Value of Basic Obedience in Waterfowl Dog Training

If your basics aren’t solid before you get to this point where you’re going to try to run marks - meaning obedience - “come,” you need to be collar conditioned, you need to know “here,” “sit,” - you’re going to fight a lot of stuff in this area. I’m not saying don’t throw marks before all of that is great, but don’t expect greatness if you don’t have everything solid - when you get here. If the dog runs out and gets the mark and doesn’t know to come back to you, you’re not doing really any successful training. So if they’re not coming back, and they’re recall is not good, you should have them on a long line and a check chord so you’re able to bring them back.
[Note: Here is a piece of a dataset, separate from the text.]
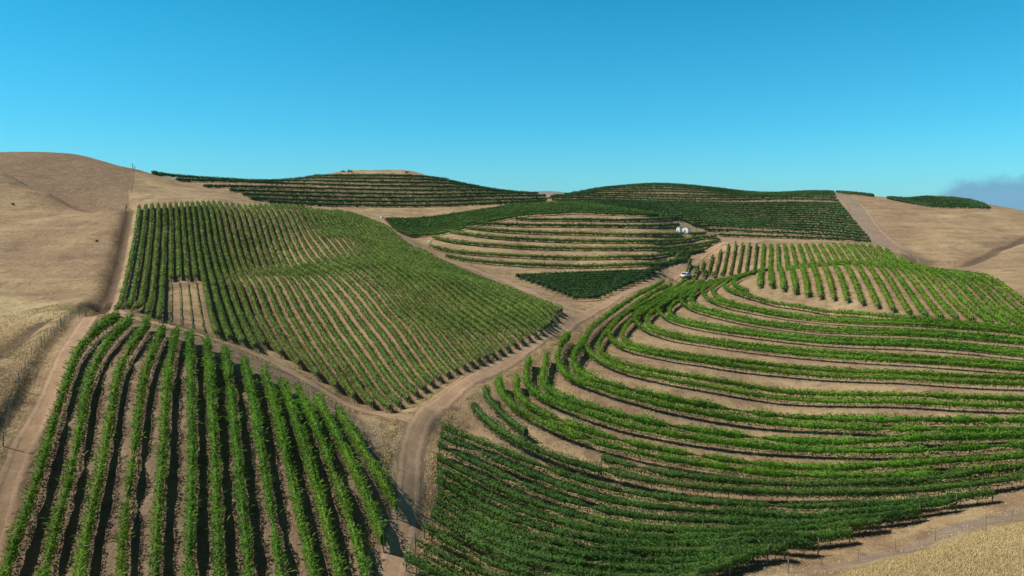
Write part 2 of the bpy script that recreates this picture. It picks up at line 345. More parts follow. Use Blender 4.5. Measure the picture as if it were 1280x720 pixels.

And you can do that with just a person throwing the marks for you.

Listen to Your Dog for the Ultimate Success in Waterfowl Training

If you see that you can’t reinforce the commands that you’ve been giving, you know that your collar conditioning isn’t right. If the dog is continually making mistakes and not following simple obedience commands, it’s not the dog’s fault - they don’t speak English - it means you need to better educate your retriever and take a step back to do that. It’s ok to take a step back and go to basic obedience.

When a retriever in our waterfowl dog training program shows us it doesn’t understand something, we’ll go back to basics, to reinforce certain things that the dog truly needs to understand; like collar conditioning. If as a dog trainer or owner, you give a correction via a e-collar and it doesn’t change the behavior - the collar didn’t do anything for you. The last thing you want to do is a “burn a dog out” or over-use the e-collar. Maybe the dog isn’t being correctly conditioned to the behavior when you give them that correction.

It’s all about checks and balances - if you see a gun dog not responding to your commands - go back and reinforce the basics. They may not be ready to move on and as professional trainers it’s our job to watch that constantly. At Fowl Water Outdoors we only push the dog when we’re confident they understand what we’re asking of them.